*EXERCISE BRIEF*. Go from the first line to the line with "from mathutils import Matrix, Vector" and return those lines verbatim, ends included.

--------------------------------

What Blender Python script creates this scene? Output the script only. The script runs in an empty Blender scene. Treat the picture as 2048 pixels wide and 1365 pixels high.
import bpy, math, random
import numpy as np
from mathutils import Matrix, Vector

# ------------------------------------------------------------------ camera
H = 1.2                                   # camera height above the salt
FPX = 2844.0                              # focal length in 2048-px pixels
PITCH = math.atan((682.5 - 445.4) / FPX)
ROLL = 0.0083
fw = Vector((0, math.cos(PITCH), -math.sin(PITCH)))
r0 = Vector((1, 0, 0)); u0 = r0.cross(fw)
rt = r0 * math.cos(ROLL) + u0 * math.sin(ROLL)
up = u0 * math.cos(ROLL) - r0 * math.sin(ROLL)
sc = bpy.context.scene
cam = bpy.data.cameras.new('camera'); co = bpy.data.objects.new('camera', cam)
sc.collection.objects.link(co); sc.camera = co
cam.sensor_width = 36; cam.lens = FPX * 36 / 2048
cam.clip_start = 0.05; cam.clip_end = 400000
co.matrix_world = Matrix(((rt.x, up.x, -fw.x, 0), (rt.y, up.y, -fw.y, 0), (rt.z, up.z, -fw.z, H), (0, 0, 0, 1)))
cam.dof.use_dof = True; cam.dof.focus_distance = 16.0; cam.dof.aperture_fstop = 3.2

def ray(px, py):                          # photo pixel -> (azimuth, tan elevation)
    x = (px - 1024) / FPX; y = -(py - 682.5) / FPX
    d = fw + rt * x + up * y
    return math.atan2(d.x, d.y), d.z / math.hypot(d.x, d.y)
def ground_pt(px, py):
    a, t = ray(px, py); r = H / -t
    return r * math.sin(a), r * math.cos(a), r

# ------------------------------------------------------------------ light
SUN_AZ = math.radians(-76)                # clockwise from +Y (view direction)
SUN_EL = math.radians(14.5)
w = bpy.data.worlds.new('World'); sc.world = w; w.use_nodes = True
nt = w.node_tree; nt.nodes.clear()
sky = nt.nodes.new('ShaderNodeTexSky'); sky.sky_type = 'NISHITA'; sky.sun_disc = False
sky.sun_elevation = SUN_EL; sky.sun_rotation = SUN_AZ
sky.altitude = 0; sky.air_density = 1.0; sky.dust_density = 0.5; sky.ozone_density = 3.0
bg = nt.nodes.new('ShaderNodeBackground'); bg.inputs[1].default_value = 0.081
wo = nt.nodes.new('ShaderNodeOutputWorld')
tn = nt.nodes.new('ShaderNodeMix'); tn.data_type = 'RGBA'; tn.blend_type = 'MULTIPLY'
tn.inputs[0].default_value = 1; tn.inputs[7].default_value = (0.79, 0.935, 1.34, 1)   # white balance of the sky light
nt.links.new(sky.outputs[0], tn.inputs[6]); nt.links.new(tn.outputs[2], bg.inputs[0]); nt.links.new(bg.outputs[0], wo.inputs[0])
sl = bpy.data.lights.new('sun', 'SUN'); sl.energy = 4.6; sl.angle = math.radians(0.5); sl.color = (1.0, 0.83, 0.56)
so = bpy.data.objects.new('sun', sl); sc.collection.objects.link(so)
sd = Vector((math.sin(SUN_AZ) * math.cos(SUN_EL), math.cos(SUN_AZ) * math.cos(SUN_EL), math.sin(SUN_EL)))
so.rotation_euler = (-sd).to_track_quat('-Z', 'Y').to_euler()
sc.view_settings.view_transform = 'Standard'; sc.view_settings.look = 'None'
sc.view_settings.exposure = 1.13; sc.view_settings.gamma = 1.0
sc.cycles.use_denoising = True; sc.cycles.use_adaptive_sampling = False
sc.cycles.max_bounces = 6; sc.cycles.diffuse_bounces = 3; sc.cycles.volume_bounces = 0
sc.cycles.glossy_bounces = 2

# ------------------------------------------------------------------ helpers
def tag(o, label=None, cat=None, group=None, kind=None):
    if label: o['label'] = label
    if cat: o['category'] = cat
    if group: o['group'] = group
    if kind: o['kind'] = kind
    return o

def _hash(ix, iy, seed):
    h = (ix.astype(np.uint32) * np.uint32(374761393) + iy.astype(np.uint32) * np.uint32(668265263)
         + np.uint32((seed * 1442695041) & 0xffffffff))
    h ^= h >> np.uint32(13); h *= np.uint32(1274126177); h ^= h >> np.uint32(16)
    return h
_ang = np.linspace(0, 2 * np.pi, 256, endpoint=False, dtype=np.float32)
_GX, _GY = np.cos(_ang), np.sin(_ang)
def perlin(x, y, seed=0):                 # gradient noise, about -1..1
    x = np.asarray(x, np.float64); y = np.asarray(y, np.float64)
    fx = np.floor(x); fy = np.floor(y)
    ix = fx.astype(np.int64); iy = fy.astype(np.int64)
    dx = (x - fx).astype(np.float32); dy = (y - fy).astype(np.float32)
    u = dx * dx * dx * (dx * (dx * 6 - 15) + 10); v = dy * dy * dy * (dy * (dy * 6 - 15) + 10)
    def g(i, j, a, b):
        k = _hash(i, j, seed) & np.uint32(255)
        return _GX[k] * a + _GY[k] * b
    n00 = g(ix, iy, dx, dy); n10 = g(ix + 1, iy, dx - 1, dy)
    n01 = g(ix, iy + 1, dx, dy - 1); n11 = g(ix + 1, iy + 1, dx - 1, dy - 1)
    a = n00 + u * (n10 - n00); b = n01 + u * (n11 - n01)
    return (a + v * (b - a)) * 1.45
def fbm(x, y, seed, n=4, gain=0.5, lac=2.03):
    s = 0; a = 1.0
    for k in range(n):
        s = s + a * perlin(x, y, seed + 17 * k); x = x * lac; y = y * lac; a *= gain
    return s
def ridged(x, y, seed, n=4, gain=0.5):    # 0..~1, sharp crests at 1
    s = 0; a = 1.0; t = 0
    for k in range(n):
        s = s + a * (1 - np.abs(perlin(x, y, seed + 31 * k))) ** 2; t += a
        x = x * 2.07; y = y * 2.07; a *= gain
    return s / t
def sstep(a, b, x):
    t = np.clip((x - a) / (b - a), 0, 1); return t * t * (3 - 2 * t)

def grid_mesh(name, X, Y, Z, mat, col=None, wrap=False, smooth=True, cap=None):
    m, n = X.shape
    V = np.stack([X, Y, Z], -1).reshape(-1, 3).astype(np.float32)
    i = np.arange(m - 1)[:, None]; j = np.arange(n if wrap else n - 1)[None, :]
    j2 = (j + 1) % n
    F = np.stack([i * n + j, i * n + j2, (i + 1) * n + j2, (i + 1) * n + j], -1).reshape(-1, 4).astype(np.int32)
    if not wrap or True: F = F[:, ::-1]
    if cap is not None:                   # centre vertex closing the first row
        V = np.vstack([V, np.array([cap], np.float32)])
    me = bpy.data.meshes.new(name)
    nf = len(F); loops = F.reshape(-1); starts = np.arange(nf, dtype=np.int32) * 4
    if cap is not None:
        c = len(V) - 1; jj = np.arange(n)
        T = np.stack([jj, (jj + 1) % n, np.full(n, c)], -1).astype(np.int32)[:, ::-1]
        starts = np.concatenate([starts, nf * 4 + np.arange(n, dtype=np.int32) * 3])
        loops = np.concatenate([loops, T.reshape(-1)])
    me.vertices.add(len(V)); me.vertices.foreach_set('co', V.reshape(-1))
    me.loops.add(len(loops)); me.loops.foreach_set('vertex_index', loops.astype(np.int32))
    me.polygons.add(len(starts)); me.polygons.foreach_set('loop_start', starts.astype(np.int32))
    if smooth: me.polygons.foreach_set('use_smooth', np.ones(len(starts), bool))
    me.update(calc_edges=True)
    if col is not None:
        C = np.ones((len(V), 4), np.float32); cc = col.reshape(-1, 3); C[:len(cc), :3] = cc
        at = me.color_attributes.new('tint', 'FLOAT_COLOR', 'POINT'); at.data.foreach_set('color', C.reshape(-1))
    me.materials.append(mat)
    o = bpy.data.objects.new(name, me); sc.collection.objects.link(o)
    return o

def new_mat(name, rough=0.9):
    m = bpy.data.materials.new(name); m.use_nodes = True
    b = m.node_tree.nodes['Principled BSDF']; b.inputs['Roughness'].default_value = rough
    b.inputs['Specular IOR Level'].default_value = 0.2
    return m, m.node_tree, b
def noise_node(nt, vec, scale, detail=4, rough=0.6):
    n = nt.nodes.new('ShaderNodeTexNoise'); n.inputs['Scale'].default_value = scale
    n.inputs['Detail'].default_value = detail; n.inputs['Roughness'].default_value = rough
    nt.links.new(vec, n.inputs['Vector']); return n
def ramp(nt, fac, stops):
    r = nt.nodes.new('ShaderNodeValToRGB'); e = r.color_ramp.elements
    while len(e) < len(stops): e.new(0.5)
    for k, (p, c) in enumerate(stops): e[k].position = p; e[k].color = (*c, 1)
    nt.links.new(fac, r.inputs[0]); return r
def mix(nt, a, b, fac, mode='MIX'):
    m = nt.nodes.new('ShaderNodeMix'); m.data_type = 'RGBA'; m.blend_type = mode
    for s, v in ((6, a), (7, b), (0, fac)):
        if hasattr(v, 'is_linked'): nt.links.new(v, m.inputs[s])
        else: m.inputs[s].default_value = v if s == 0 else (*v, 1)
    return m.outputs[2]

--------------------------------

*TASK OUTPUT*.
What Blender Python script creates this scene? Output the script only. The script runs in an empty Blender scene. Treat the picture as 2048 pixels wide and 1365 pixels high.
import bpy, math, random
import numpy as np
from mathutils import Matrix, Vector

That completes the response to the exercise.